>> begin

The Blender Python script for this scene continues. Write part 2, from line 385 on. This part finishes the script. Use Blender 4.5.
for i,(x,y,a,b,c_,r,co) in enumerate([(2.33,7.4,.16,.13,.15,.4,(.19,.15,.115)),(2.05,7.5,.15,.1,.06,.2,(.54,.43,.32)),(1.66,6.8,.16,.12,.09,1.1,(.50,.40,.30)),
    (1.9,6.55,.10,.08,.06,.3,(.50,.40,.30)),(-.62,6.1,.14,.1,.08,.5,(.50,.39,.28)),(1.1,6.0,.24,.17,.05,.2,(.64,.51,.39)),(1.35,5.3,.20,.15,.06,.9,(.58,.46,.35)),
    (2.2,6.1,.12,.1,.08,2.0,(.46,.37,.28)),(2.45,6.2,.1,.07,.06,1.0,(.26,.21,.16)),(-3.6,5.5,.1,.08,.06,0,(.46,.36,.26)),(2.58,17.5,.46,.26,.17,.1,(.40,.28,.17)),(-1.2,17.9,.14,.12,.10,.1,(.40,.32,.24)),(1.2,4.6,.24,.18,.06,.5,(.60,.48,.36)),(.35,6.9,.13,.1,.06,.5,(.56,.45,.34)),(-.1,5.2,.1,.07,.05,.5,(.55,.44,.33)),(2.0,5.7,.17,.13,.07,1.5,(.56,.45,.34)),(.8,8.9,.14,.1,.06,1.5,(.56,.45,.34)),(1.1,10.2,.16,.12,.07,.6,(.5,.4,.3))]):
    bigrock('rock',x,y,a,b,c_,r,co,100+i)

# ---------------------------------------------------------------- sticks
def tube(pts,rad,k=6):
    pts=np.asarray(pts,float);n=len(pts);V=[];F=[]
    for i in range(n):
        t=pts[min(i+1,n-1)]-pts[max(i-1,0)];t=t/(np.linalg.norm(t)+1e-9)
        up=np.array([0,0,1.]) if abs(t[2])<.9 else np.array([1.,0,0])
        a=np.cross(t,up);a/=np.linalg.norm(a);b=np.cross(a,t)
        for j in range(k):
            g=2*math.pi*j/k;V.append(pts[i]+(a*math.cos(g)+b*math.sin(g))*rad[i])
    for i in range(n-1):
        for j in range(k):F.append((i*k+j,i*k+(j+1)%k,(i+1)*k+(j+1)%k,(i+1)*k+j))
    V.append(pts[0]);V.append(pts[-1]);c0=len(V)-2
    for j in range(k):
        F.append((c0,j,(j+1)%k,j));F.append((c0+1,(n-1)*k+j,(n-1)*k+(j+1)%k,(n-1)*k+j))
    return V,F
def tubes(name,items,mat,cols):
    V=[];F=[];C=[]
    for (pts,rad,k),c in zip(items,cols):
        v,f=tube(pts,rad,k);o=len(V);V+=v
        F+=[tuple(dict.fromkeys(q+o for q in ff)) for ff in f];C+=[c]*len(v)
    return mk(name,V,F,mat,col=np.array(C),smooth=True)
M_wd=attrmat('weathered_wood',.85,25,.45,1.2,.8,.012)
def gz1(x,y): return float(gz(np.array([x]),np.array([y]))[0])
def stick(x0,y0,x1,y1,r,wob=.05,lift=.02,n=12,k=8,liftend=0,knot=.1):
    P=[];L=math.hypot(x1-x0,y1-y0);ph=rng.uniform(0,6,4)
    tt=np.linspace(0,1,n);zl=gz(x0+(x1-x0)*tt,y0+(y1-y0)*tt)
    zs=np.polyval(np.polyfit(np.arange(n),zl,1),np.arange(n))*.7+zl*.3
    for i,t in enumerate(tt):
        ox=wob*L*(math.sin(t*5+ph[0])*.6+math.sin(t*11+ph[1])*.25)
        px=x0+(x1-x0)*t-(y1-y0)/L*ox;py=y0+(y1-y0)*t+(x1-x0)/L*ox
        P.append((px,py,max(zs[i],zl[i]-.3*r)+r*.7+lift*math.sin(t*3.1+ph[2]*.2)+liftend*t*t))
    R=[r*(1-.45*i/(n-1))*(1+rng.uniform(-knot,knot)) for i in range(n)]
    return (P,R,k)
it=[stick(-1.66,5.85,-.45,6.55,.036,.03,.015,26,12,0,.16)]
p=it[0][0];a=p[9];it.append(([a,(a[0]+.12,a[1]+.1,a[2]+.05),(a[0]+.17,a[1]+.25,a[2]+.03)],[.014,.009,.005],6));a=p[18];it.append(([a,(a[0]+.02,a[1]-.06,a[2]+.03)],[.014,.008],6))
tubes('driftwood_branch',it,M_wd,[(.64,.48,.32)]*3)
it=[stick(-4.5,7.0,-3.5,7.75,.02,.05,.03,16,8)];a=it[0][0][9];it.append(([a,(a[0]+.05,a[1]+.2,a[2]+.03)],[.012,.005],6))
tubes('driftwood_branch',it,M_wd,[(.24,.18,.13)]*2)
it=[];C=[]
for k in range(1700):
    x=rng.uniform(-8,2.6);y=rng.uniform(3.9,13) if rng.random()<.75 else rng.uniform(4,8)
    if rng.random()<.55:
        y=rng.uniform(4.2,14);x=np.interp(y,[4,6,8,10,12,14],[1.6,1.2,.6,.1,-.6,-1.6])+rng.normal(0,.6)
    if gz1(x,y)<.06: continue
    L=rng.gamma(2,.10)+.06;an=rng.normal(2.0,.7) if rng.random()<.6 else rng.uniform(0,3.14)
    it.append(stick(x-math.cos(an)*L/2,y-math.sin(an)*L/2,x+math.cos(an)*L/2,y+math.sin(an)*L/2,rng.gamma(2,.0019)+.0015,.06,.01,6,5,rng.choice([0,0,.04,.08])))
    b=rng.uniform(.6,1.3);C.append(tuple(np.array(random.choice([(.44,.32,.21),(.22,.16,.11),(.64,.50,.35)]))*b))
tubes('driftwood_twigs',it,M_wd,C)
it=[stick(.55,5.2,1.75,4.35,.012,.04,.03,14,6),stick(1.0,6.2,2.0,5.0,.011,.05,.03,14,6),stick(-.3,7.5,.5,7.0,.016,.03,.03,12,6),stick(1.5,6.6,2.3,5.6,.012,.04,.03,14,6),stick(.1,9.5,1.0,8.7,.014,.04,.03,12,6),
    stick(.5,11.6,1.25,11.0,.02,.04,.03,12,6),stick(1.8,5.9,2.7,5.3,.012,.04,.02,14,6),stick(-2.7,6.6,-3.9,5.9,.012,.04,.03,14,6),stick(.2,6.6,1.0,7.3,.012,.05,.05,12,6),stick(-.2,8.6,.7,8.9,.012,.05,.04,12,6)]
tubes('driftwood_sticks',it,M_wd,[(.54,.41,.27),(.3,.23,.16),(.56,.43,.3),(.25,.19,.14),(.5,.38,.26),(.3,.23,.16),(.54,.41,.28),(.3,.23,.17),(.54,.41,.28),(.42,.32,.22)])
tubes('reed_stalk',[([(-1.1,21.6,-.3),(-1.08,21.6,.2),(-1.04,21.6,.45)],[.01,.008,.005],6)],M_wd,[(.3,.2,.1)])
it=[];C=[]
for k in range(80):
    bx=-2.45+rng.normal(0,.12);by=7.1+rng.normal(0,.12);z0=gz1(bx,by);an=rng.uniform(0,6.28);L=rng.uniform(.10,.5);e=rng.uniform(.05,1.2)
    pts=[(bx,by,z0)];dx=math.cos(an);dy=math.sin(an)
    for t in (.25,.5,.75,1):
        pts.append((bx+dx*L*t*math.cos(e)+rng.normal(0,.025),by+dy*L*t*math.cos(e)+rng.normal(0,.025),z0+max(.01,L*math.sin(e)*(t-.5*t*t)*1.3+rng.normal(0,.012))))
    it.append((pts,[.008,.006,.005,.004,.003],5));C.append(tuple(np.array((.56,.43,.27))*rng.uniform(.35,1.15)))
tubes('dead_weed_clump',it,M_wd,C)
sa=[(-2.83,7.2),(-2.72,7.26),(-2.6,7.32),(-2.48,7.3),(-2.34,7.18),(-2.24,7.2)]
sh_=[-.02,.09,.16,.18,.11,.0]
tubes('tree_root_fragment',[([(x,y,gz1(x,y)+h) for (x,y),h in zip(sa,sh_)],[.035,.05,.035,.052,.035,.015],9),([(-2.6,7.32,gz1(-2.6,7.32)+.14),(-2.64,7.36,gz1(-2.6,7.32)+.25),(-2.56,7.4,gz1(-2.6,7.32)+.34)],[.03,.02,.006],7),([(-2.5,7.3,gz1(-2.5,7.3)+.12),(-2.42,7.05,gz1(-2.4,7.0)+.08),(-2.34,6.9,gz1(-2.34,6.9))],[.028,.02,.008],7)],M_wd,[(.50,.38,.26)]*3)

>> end

In this exercise, copy only the lines from the opening line of the material through the line where "bigrock('rock',x,y,a,b,c_,r,co,100+i)" appears.

- Expected answer -
The Blender Python script for this scene continues. Write part 2, from line 385 on. This part finishes the script. Use Blender 4.5.
for i,(x,y,a,b,c_,r,co) in enumerate([(2.33,7.4,.16,.13,.15,.4,(.19,.15,.115)),(2.05,7.5,.15,.1,.06,.2,(.54,.43,.32)),(1.66,6.8,.16,.12,.09,1.1,(.50,.40,.30)),
    (1.9,6.55,.10,.08,.06,.3,(.50,.40,.30)),(-.62,6.1,.14,.1,.08,.5,(.50,.39,.28)),(1.1,6.0,.24,.17,.05,.2,(.64,.51,.39)),(1.35,5.3,.20,.15,.06,.9,(.58,.46,.35)),
    (2.2,6.1,.12,.1,.08,2.0,(.46,.37,.28)),(2.45,6.2,.1,.07,.06,1.0,(.26,.21,.16)),(-3.6,5.5,.1,.08,.06,0,(.46,.36,.26)),(2.58,17.5,.46,.26,.17,.1,(.40,.28,.17)),(-1.2,17.9,.14,.12,.10,.1,(.40,.32,.24)),(1.2,4.6,.24,.18,.06,.5,(.60,.48,.36)),(.35,6.9,.13,.1,.06,.5,(.56,.45,.34)),(-.1,5.2,.1,.07,.05,.5,(.55,.44,.33)),(2.0,5.7,.17,.13,.07,1.5,(.56,.45,.34)),(.8,8.9,.14,.1,.06,1.5,(.56,.45,.34)),(1.1,10.2,.16,.12,.07,.6,(.5,.4,.3))]):
    bigrock('rock',x,y,a,b,c_,r,co,100+i)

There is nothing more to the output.